Recuerdo el cambio repentino del tono de voz de mi padre al
sobrepasar el último puerto de montaña después de tantos kilómetros de curvas y
carreteras en mal estado, “niños, ya se ve el mar y la catedral, ¿lo veis?,
mirar el puerto”. Y los cuatro, en el apretado asiento de atrás, gritábamos al
unísono “¡siii!”, aunque tuviéramos que alzar las cabezas por encima de los
asientos delanteros para atisbar solamente más campo amarillento, montañas
calizas y mas curvas hacia el horizonte.
Autopista de peaje
La máquina escupe nuestra tarjeta de crédito y levanta la barrera,
ahora volver es una autopista de suave pendiente, con enormes camaleones que
enseñan la lengua pintados sobre la roca, con túneles y viaductos que
sobrevuelan las montañas salpicadas de arboles y casitas blancas. Es un peaje
hacia el mar, una larga pendiente en descenso gradual y sin altibajos hacia el mismo
borde de ese espejo donde vivimos apiñados los indolentes sureños, ese sur en
el que los días de calma se refleja el Otro Lado, el de la sempiterna sequía.

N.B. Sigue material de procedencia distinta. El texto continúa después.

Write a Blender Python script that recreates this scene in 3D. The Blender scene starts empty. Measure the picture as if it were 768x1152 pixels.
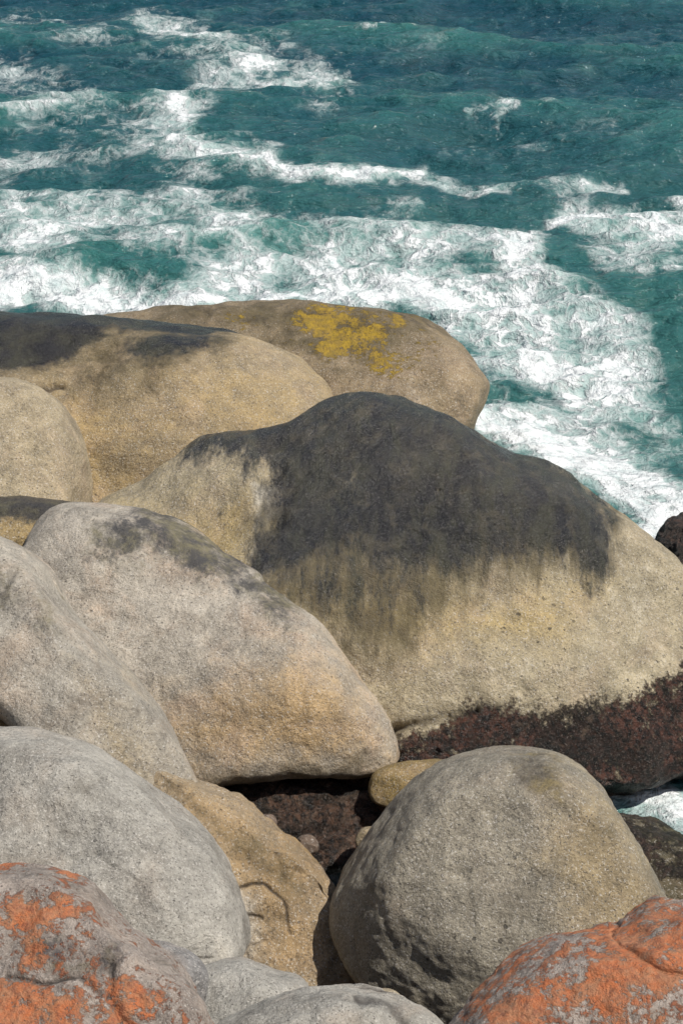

En mi vuelta de Soledad este año he visto de repente, alejándose velozmente
por el espejo retrovisor, todos esos años pasados en el asiento de atrás con la
cabeza vuelta y los ojillos medio cerrados para poder entender los misterios de
la vida a esa edad, es decir, cómo se estrechaba misteriosamente la carretera
en la que solo hace unos segundos cupo el coche con toda la familia dentro, y cómo
se fundía con las últimas casas del pueblo que acabábamos de pasar, hasta
desaparecer completamente, carretera y casas tragados por la ventanilla de
atrás.
Fomo. De querer entender todo lo que queda fuera de ti, de querer
fisgonear lo que no alcanzamos, ser lo que no somos. De querer saber qué le
pasa a ese hombre que anda por la cuneta arrastrando los zapatos y masticando
su vida, mientras tú vas apretujado en la banqueta de atrás de un viejo Renault
conducido por un padre que después de tantos kilómetros, al pasar la última
curva, sonríe y grita que ya se ve Málaga.
Y allí abajo por fin, de repente, la luz se abraza a un puerto
abierto al mundo, el horizonte es brillante y de sal. La catedral de cobre
azulado señala a un sol suspendido sobre el Mediterráneo.